EQT, CRK, and EE — The Producers Caught Between Domestic Softness and Export Opportunity

EQT Corporation (EQT)Comstock Resources (CRK), and Excelerate Energy (EE) are the three natural gas-focused names most directly tied to the dynamics described above. EQT is the largest natural gas producer in the United States, with its Appalachian Basin production highly leveraged to Henry Hub prices. At $3.00–$3.15 Henry Hub, EQT's production economics are functional but not exceptional — the company benefits more meaningfully when Henry Hub sustains above $3.50, a level that current technical resistance is preventing. CRK (Comstock Resources) is a Haynesville-focused producer with significant LNG export exposure given the Haynesville's geographic proximity to Gulf Coast export terminals. Its feed gas contribution to terminals like Sabine Pass makes it more directly exposed to the export demand dynamics than a pure Appalachian producer. EE (Excelerate Energy) provides floating storage and regasification unit services — a business that becomes increasingly valuable when LNG supply disruptions drive emergency import demand from markets that lack fixed regasification infrastructure. As Asian buyers scramble for alternative supply and as Bangladesh risks being priced out of the market entirely, floating regasification capacity becomes scarce and strategically critical. All three names should be held rather than aggressively bought at current levels — the domestic price ceiling at $3.25–$3.50 limits near-term upside for producers, while the export demand floor limits the downside.

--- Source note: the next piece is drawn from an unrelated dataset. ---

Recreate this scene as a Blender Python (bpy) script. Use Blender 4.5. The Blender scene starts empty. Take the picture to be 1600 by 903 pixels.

The Verdict on Natural Gas Futures (NG=F): Bear Bias Until Shoulder Season Passes, But the Global LNG Story Changes Everything If It Reaches Henry Hub

Natural Gas Futures (NG=F) near $3.00 is a short with a tight stop in the current seasonal and technical framework. The $3.25 resistance cap has been confirmed repeatedly. Domestic demand is down 10% week-over-week with the 27% residential and commercial collapse leading the decline. Storage at 1,848 Bcf is only 17 Bcf below the five-year average — the near-normalization of inventories removes the supply-tightness argument that supported winter prices. The first estimated injection of 42 Bcf for the week ending March 13 marks the transition from withdrawal to injection season, which is structurally bearish for prompt prices. The technical ceiling is $3.50, and a break above that level on a closing basis would require a specific external shock — a U.S. LNG export infrastructure disruption, a dramatically cold late-season weather pattern, or a physical pipeline constraint that prevents storage injection — none of which is currently materializing. The medium-term picture beyond the shoulder season is more constructive and potentially dramatically so. If Ras Laffan remains offline for two to three months, European TTF sustains at €70/MWh or higher, and U.S. LNG exporters continue maximizing throughput at 133+ Bcf per week, the cumulative draw on domestic storage through the injection season could be large enough to create a genuine deficit by summer — at which point the bullish re-rating of NG=F from $3.00 toward $4.00–$4.50 becomes viable. That summer scenario is the reason to hold rather than aggressively short below $3.00. The $2.80 support level is the floor of the short trade. Below $2.80, the next support is absent until the $2.50 region. Sell rallies toward $3.25–$3.50 for the next four to six weeks. Reassess when the first summer cooling demand data arrives and when Ras Laffan's restart timeline becomes clearer.